先日は、刺激的なお話しをありがとうございました。3日間にわたり諸塚村の役場や住民の方に貴重な時間を提供いただきお話しを伺ったことに関する感想をお送りします。
・自治公民館と役場行政や議会との相互関係やあり方について、民主主義や機能・役割の点で、改めて考え方を整理する必要性を認識しました。
現代の先進諸国は行政国家・職能国家の性質をもっているので、国や地方自治における行政(役場)は複雑で専門的な情報を「独占」する傾向があるため、住民や議会に対して優越した立場にあると言われています。その行政を統制・コントロールして住民の生活や福祉を向上させる方向で政策を決定・実施することはなかなか困難である面があります。教科書的に、絶大な権力や影響力をもつ行政を適切に統制する役割は議会にあるというのは正論ですが、それだけでは不十分で複合的であることが求められているようです。そうすると、市町村の政策決定や政策実施においては、諸塚村の自治公民館のような制度は議会に加えて重要な役割・機能を担うことが期待されている。さらに諸塚
志伝会のような(公民館などの)地域・エリアを超えた横断的・機能的組織やNPOなどの役割・機能も期待されている。市町村政府(自治体)の政策決定・政策実施においては、行政・議会・NPO(的組織)・地域自治組織の相互作用や役割・機能のどれが欠けても充分でないのではないか、といったことを再度ばくっと考えました。
その中身の考察はこれからですが。
・行政の職員(とくに専門職職員、1級建築士はもちろん、保健師、公立学校の教師など)でもあり、同時に地域に生活する住民でもある公務員は、地域づくり・まちづくり政策(保健福祉も含む)において、行政と住民・地域との間・結節点で重要な役割・機能を担うことが求められているし担わなければならない存在であるということを再認識しました。
・自治公民館も機能的組織・NPOもいずれにおいても、その参加者は、まずしっかりと学習しなければならないし、噛み合った建設的な議論・討論をし、その上で実行することが求められていることも再確認しました。その点でも自治公民館のシステムや伝統・蓄積はすばらしい「社会資源」であると思いました。

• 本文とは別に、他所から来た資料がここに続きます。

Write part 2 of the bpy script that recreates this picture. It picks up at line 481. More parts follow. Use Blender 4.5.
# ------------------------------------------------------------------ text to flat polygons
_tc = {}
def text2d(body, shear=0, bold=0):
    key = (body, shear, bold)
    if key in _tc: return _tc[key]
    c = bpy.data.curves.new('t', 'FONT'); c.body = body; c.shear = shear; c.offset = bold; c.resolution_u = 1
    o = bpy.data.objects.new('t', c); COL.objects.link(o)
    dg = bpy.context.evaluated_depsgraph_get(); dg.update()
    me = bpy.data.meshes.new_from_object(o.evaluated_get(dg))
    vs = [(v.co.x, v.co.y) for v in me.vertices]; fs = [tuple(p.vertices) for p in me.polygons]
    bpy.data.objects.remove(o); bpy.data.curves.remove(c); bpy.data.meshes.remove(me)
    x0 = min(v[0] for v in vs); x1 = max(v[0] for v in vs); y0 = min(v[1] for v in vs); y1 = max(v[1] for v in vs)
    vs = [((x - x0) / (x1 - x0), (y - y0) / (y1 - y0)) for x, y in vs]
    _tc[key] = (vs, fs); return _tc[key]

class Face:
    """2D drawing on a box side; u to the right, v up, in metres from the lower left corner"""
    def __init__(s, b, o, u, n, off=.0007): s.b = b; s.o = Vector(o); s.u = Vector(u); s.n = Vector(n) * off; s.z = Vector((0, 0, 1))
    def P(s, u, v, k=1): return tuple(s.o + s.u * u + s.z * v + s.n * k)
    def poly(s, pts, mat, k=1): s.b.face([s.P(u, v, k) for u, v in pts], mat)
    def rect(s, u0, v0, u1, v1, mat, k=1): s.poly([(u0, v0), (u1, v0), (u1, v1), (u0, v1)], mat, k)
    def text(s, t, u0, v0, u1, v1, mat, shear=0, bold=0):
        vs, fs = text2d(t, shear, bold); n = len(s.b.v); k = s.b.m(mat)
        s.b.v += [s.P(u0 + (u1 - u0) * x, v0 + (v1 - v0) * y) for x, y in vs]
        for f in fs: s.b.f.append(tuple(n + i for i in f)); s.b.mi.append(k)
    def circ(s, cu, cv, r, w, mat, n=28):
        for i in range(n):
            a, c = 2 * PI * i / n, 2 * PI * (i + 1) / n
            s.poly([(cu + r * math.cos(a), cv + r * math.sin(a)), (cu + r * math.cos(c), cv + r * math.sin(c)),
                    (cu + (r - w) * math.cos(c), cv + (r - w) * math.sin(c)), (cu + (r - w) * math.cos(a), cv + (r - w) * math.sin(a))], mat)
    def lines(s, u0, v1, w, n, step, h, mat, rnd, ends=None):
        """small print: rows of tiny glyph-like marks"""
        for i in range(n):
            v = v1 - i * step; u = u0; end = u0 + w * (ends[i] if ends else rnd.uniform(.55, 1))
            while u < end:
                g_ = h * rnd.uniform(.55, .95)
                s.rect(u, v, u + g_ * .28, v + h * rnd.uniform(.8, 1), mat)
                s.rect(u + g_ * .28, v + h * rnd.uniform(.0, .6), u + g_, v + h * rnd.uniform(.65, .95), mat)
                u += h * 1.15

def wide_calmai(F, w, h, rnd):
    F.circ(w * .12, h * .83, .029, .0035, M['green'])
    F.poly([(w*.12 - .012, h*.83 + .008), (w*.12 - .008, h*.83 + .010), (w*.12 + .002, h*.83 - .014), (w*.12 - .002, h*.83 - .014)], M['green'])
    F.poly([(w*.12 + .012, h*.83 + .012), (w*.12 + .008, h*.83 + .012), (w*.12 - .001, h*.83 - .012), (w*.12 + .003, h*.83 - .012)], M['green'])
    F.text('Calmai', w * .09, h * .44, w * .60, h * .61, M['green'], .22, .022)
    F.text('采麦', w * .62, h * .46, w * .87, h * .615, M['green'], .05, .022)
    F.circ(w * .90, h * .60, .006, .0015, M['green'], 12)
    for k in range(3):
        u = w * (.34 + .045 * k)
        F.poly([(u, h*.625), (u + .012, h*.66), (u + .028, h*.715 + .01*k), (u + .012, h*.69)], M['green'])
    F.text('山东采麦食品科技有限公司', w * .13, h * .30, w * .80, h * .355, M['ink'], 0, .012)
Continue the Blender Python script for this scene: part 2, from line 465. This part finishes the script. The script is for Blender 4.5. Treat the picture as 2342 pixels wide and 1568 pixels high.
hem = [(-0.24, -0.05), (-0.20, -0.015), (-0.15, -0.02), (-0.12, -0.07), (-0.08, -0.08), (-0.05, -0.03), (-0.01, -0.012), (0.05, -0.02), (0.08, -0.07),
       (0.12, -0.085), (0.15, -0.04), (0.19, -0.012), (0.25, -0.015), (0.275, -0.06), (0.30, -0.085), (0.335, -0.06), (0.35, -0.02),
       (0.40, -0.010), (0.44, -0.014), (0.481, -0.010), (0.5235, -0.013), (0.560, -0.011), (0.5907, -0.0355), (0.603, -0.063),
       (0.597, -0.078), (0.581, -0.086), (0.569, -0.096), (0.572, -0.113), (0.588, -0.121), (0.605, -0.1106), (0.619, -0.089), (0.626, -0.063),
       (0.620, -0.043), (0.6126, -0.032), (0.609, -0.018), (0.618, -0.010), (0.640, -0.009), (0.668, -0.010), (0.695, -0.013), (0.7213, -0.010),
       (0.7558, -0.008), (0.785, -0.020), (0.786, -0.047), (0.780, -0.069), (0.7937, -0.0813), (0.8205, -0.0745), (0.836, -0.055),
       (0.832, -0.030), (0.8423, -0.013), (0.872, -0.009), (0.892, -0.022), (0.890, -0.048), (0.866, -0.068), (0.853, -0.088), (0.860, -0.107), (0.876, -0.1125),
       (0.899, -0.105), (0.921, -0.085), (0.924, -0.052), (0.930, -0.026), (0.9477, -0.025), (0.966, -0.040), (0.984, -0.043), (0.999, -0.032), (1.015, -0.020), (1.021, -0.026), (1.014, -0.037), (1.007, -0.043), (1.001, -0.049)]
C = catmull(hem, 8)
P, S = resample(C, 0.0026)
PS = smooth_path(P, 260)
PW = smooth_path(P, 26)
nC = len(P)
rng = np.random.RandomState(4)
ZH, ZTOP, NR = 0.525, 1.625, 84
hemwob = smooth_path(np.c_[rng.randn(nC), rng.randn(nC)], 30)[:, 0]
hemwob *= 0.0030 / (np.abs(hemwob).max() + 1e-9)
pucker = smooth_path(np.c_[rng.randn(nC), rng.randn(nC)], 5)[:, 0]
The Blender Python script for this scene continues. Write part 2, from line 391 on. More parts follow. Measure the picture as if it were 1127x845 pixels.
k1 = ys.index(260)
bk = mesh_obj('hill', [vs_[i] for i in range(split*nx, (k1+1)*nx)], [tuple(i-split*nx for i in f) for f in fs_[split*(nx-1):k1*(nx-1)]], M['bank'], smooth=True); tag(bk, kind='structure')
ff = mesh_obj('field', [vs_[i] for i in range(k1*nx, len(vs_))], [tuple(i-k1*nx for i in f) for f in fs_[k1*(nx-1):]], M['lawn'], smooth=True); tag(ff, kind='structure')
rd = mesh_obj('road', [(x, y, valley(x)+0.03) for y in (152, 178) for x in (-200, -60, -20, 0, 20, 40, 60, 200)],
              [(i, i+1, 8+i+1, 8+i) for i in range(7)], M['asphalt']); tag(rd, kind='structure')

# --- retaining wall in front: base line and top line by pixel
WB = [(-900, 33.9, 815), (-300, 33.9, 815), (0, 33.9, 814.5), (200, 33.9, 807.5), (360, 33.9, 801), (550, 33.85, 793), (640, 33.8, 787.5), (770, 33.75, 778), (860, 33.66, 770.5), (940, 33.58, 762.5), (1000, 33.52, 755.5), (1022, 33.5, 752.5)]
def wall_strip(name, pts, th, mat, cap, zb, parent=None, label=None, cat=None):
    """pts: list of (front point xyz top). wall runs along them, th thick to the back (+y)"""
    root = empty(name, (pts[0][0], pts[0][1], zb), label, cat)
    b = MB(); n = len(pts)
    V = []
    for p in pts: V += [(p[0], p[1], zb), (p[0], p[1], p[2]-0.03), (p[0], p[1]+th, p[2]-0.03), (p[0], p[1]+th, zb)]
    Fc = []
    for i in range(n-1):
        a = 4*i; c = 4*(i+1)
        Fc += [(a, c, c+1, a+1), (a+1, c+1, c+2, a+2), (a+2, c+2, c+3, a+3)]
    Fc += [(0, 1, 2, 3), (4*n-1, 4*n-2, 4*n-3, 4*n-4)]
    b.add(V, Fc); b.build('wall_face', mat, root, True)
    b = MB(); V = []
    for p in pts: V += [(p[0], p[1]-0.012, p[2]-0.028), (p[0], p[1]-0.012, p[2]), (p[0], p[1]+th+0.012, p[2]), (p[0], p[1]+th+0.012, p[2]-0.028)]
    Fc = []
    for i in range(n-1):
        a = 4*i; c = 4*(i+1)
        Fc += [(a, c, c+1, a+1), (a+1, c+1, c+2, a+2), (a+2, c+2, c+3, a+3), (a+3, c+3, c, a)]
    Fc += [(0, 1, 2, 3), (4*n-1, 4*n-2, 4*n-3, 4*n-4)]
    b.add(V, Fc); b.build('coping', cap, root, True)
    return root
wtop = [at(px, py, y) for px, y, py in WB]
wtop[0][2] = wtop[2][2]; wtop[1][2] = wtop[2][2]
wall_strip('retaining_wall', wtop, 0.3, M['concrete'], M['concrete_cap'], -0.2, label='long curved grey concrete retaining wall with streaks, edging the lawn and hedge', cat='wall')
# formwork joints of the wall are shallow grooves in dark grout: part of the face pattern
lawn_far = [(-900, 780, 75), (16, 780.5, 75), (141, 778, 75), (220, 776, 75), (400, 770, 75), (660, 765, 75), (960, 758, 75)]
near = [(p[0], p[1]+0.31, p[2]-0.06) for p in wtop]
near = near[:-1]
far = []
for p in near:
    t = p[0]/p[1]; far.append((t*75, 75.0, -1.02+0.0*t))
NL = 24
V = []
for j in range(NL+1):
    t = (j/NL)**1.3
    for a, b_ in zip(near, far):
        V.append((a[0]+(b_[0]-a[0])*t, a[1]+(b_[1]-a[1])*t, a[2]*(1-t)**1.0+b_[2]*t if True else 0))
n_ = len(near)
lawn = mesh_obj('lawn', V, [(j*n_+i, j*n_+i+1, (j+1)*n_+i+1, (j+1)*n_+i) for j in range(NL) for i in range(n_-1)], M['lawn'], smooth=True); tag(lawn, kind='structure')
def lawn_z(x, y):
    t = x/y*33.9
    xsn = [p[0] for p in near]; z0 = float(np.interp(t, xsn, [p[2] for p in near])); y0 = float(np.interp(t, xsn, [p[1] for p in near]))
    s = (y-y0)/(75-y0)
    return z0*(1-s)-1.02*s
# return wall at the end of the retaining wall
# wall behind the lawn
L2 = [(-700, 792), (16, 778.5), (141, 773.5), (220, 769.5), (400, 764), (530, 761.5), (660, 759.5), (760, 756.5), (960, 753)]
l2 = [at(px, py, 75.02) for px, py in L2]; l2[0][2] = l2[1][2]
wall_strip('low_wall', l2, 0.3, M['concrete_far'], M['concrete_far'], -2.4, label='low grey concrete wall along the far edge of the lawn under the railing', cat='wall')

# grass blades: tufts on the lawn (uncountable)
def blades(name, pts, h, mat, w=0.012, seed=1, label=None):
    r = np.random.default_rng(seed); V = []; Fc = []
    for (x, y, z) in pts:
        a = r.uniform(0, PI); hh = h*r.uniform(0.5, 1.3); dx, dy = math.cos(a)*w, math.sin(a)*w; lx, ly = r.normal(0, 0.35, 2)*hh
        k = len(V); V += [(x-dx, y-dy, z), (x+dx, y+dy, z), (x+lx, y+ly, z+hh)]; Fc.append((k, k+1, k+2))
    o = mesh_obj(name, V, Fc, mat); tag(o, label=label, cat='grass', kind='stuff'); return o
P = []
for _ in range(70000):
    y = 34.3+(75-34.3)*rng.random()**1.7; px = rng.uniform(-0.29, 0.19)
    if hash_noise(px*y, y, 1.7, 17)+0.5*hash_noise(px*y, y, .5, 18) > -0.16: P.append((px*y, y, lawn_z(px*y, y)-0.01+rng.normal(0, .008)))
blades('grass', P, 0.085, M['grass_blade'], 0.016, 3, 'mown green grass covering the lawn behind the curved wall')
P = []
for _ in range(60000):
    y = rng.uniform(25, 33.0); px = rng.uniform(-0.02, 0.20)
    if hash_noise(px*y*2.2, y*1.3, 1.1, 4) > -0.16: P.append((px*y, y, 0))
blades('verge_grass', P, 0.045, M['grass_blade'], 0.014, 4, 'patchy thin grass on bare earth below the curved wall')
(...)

・その「社会資源」である自治公民館のシステムを地域住民の中に維持・蓄積し発展させる上で、なによりも地場の文化・伝統(神楽)とスポーツの果たす役割が大切であるように思いました。
100年近く「門外不出」の「園の露」は美味しかったです。またお伺いする機会があれば、「園の露」としいたけのバター焼きと牛肉を飲食しながら、もっと議論ができれば幸いです。それでは、また。